Looking for an innovative way to get people dreaming about their neighbourhood, McGill researchers took a hint from a whimsical artist and urban designer, Candy Chang. Based in New Orleans, Chang has come up with many brilliant ways to get people to interact with the urban form, including easy-to-remove, fill-in-the-blank stickers that prompt wishful thinking with the words “I wish this was.”
Jason Prince and Adriana Olmos, both researchers at McGill, had only an afternoon to gather some input from local residents of Saint-Raymond in preparation for the 2011 Ecologez design charette. So they handed out Chang’s stickers to residents and accompanied them in creating an in-situ wish-list for the neighbourhood.

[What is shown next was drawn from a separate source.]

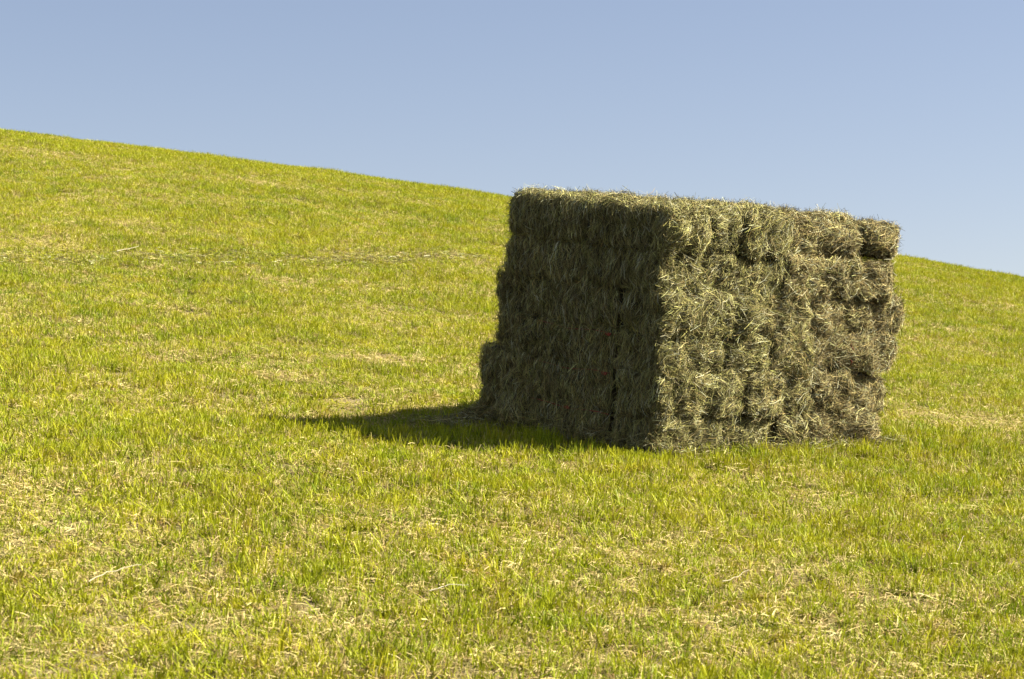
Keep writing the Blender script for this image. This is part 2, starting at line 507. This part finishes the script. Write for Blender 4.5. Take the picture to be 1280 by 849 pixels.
for c in range(6):
    pat = rows[c]; n = len(pat); x = 0.
    rj = np.random.default_rng(70 + c)
    ed = np.cumsum([0.] + [LW if ch == 'L' else EW for ch in pat])
    ed[1:-1] += rj.uniform(-.11, .11, n - 1) * (np.arange(1, n) > (1 if pat[0] == 'E' else 0))
    if pat[0] == 'L': ed[1] = LW + {3: .17, 2: -.10, 1: .12, 0: -.16}[c]
    ed[-1] += {5: .03, 4: .04, 3: .32, 2: .18, 1: .13, 0: -.03}[c]
    cn = ORD[c]
    for i, ch in enumerate(pat):
        x = ed[i]; w = ed[i + 1] - ed[i]; dep = D_L if ch == 'L' else D_E
        first, last = i == 0, i == n - 1
        if i in (0, 1): side_t = ''
        vis = 'r' + ('l' if first else '') + ('t' if c == 5 else '') + ('e' if last else '')
        r = np.random.default_rng(1000 + c * 10 + i)
        px = 0
        py = r.uniform(-.05, .05)
        if first: px = -.04 if c == 5 else 0
        if first: py = {5: -.02, 4: .03, 3: -.01, 2: .02, 1: -.03, 0: .0}[c]
        rel = (x + w / 2) / 3.17
        brown = .12 + .75 * smooth((rel - .35) / .45)
        hue = 'greenish' if brown < .35 else ('grey green' if brown < .6 else 'brownish tan')
        shape = 'long' if ch == 'L' else 'end-on'
        if first:
            lab = f'corner hay bale between shaded and sunlit faces, {cn}'
            if c == 5: lab = 'overhanging corner hay bale of the top course, between shaded and sunlit faces'
            if c == 0: lab = 'corner hay bale resting on the grass where shaded and sunlit faces meet'
        elif last:
            lab = f'{hue} hay bale at the far right end, {cn}'
        else:
            lab = f'{hue} {shape} hay bale, sunlit face, {cn}, {WORDS[n][i]}'
        add_bale(x, x + w, 0, dep, c, vis, lab, (px, py, (.012 if first else r.uniform(-.02, .02)) if 0 < c < 5 else 0), rough=.040, shrink=.0 if first else r.uniform(0, .012),
                 brown=brown, rad=.11 if last else .075, twine='r' if (c, i) == (2, 3) else None, yaw=r.normal(0, .03))
    # shaded side beyond the corner bale
    if rows[c][0] == 'E':
        if c == 5: pass
        else:
            add_bale(0, EW, D_E, WY, c, 'lb', f'far left hay bale of the shaded face, {cn}', (r.uniform(-.01, .01), far_out[c], 0), rough=.02, brown=.25)
    else:
        add_bale(0, EW, D_L + .034, D_L + D_E + .03, c, 'l', f'long dark hay bale in mid shaded face, {cn}' + (', red twine showing' if c in (0, 1, 2) else ''),
                 (r.uniform(-.01, .014), 0.012, 0), rough=.017, brown=.2, twine='l' if c in (0, 1, 2) else None)
        add_bale(0, LW, D_L + D_E, WY + far_out[c], c, 'lb', f'hay bale jutting out at the shaded left edge, {cn}' if c in (0, 1, 3) else f'hay bale at the shaded left edge, {cn}',
                 (r.uniform(-.01, .02), 0.01, 0), rough=.058, brown=.25)
# back of the top course
x = 0
for i in range(6):
    vis = 'tb' + ('l' if i == 0 else '') + ('e' if i == 5 else '')
    if i == 0: lab = 'hay bale at the upper left corner of the stack with stalks against the sky'
    elif i == 5: lab = 'hay bale at the back right of the stack top, behind the rightmost top bale'
    else: lab = f'hay bale along the back edge of the stack top, {["", "second", "third", "fourth", "fifth"][i]} from left'
    add_bale(x, x + EW, D_E, WY, 5, vis, lab, (-.04 if i == 0 else 0, -.025 if i == 0 else rng.uniform(-.02, .03), rng.uniform(-.01, .012)), rough=.026, brown=.15 + .1 * i)
    x += EW
add_bale(EW * 3, EW * 5, D_L, D_E, 5, 't', 'hay bale lying inside the stack top, behind the long bale at the right', (0, 0, .0), rough=.024, brown=.6)

# ------------------------------------------------------------------ loose hay at the foot, stalks sticking up on top
def loose(name, n, sampler, label, seed, brown=.4, Lm=-2.3, wmul=1., gain=1.):
    r = np.random.default_rng(seed)
    c, updir = sampler(r, n)
    n = len(c)
    ang = r.uniform(0, 2 * np.pi, n)
    Ln = np.clip(r.lognormal(Lm, .4, n), .04, .35)
    dv = np.stack([np.cos(ang), np.sin(ang), r.normal(0, 1, n) * updir], 1)
    dv /= np.linalg.norm(dv, axis=1)[:, None]
    pr = r.normal(0, .12, (n, 3))
    P = np.stack([c - dv * Ln[:, None] * .5, c - dv * Ln[:, None] * .17 + pr * Ln[:, None] * .5, c + dv * Ln[:, None] * .17 + pr * Ln[:, None] * .5, c + dv * Ln[:, None] * .5], 1)
    W = r.uniform(.001, .0024, n)[:, None] * np.array([.7, 1, .95, .5])[None] * wmul
    sd = np.cross(dv, r.normal(0, 1, (n, 3))); sd /= np.linalg.norm(sd, axis=1)[:, None]
    V, F = ribbons(P, W, sd)
    o = link(name, mesh_from(name, V, F, M_HAY, True, {'tint': np.repeat(np.clip(stalk_colours(r, n, brown) * gain, 0, .85), 8, 0)}))
    return tag(o, label, 'loose hay', kind='stuff')

def to_world(p):
    return p @ MSn[:3, :3].T + MSn[:3, 3]

def foot(r, n):
    # along the two visible feet of the stack, deepest at the far left corner
    t_ = r.random(n); side = r.random(n) < .5
    out = np.abs(r.normal(0, .03, n))
    x = np.where(side, -out, t_ * 3.2); y = np.where(side, t_ * 2.2, -out)
    corner = r.random(n) < .62
    x = np.where(corner, r.normal(.0, .22, n), x); y = np.where(corner, r.normal(2.22, .16, n), y)
    d = np.where(corner, np.hypot(x - .0, y - 2.2) * .7, out)
    hgt = np.clip(.20 - d * .9, .02, .3) * r.random(n) ** .7 + .01
    spill = r.random(n) < .22                                   # thin spill on top of the grass along the sunny foot
    x = np.where(spill, r.uniform(.2, 3.6, n), x); y = np.where(spill, -np.abs(r.normal(.02, .13, n)), y)
    hgt = np.where(spill, r.uniform(.03, .11, n), hgt)
    p = np.stack([x, y, hgt], 1)
    p = to_world(p)
    p[:, 2] = np.maximum(p[:, 2], ground_z(p[:, 0], p[:, 1]) + .01)
    return p, .35
loose('loose_hay', 8500, foot, 'loose hay fallen around the foot of the bale stack', 5, .35)

# the thin tan line of raked straw left across the hill
def hit_ground(px, py):
    d = np.array([(px - 640) / 3000., 1, (424.5 - py) / 3000.])
    prev = None
    for t_ in np.arange(9, 75, .02):
        p = d * t_
        if p[2] < float(ground_z(p[0], p[1])): return p
    return None
la = [hit_ground(px, py) for px, py in ((-40, 330), (150, 328), (330, 327), (500, 325), (640, 323))]
la = np.array([p for p in la if p is not None])
def swath(r, n):
    u = r.random(n) * (len(la) - 1); i = u.astype(int); f = (u - i)[:, None]
    p = la[i] * (1 - f) + la[i + 1] * f
    p[:, 1] += r.normal(0, .55, n); p[:, 0] += r.normal(0, .1, n)
    keep = noise3(p, 1.3, 31) + r.uniform(-.9, .5, n) > -.35
    p = p[keep]
    p[:, 2] = ground_z(p[:, 0], p[:, 1]) + r.uniform(.03, .085, len(p))
    return p, .15
sw = loose('raked_straw', 13000, swath, 'thin tan line of raked straw across the hillside left of the stack', 6, .5, wmul=1.3, gain=1.05)

# single pale stalks lying on the grass
def stalk(p0, p1, lift, rad, label, bow=.02):
    a = hit_ground(*p0); b = hit_ground(*p1)
    ts = np.linspace(0, 1, 12)
    pth = np.array([a * (1 - s) + b * s for s in ts])
    gz = ground_z(pth[:, 0], pth[:, 1], False)
    pth[:, 2] = gz + lift + bow * .3 * np.sin(ts * math.pi)
    rs = np.random.default_rng(int(p0[0])); pth = pth + np.cumsum(rs.normal(0, .004, pth.shape), 0)
    V, F = tube(pth, np.linspace(rad, rad * .5, 12) * .72)
    o = link('straw_stalk', mesh_from('straw_stalk', V, F, M_STRAW))
    tag(o, label, 'straw stalk', 'pale straw stalks lying on the grass')
stalk((108, 757), (172, 737), .10, .005, 'long pale straw stalk lying on the grass at the lower left')
stalk((146, 325), (176, 317), .12, .009, 'pale straw stalk on the hillside at the tan line, upper left')
stalk((903, 748), (936, 734), .10, .0045, 'short slanting straw stalk on the grass below the stack, lower right')
stalk((1194, 712), (1204, 690), .10, .0045, 'bent upright straw stalk near the right edge of the grass')
stalk((536, 760), (588, 754), .085, .004, 'dull straw stalk half hidden in the foreground grass, lower centre')

# ------------------------------------------------------------------ sun, sky, camera
TILT = 4.8
sun_dir = (Matrix.Rotation(math.radians(TILT), 3, 'X') @ RS @ Vector((1.90, -1.22, 2.16))).normalized()
sl_ = bpy.data.lights.new('sun', 'SUN'); sl_.energy = 5.0; sl_.angle = math.radians(.55); sl_.color = (1, .95, .86)
so = bpy.data.objects.new('sun', sl_); COL.objects.link(so)
so.rotation_euler = (-sun_dir).to_track_quat('-Z', 'Y').to_euler(); so.location = (30, -30, 50)
elev = math.asin(sun_dir.z); azim = math.atan2(sun_dir.x, sun_dir.y)
w = bpy.data.worlds.new('World'); sc.world = w; w.use_nodes = True
t = NT(w.node_tree)
sky = t.n('ShaderNodeTexSky', sky_type='NISHITA')
sky.sun_disc = False; sky.sun_elevation = elev; sky.sun_rotation = azim
sky.altitude = 0; sky.air_density = 1.0; sky.dust_density = .45; sky.ozone_density = 2.2
wb = t.mix(1.0, sky.outputs[0], (1.08, .885, .83), 'MULTIPLY')
bg = t.n('ShaderNodeBackground', ins={0: wb, 1: .0525})
t.n('ShaderNodeOutputWorld', ins={0: bg.outputs[0]})

cam = bpy.data.cameras.new('camera'); co = bpy.data.objects.new('camera', cam); COL.objects.link(co)
co.location = (0, 0, 0); co.rotation_euler = (math.pi / 2, 0, 0)
cam.sensor_width = 36; cam.lens = 36 * 3000 / 1280.
cam.clip_start = .1; cam.clip_end = 6000
cam.dof.use_dof = True; cam.dof.focus_distance = 21.5; cam.dof.aperture_fstop = 5.6
sc.camera = co
# the hill as a whole leans a little more: turn everything that stands in the place, sun included, about the camera's eye
G = Matrix.Rotation(math.radians(TILT), 4, 'X')
for o in list(COL.objects):
    if o.parent is None and o.type != 'LIGHT':
        o.matrix_world = G @ o.matrix_basis
sc.view_settings.view_transform = 'Standard'; sc.view_settings.look = 'None'
sc.view_settings.exposure = 1.6; sc.view_settings.gamma = 1
sc.cycles.max_bounces = 6; sc.cycles.diffuse_bounces = 0; sc.cycles.transmission_bounces = 4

Olmos says that the people they encountered on the streets of Saint-Raymond were very diverse, from newly arrived immigrants to long-established families of Italian origin, from professionals to homeless people. But getting passers by to stop, drop everything, and start stickering was not easy.
“There’s a lot of resentment towards the government and what is done for them and their neighbourhood,” says Olmos. “I think if you were running something like this in the Plateau, it would be so much easier.”
She found that people’s concerns tended to be practical, even conservative. For instance, Olmos was struck by a woman who wished for a nearby laundromat so that she would not have to haul her clothing so far each week. It was such as basic need, Olmos says, for someone who did not own a washing machine, and yet it was not being met in the immediate neighbourhood.
Several people wished for a traffic light at one particularly tricky intersection, for better accessibility across the train tracks, and for a food market. A few people would also have been happy to wish awa away stinky tar-manufacturing businesses near their homes.
Although the research methodology may not be up to McGill’s academic standards, Olmos concluded that it was a fun way to quickly collect ideas that could be the spark for a more grassroots movement.
Adriana Olmos is an engineer whose researches the interaction of computer engineering and human perception. She works in the dreamy-sounding but very real “shared reality lab” at McGill’s engineering department. She organizes a lecture series called Iterati, with monthly talks exploring topics at the intersection of ethnography, empathy and iterative design.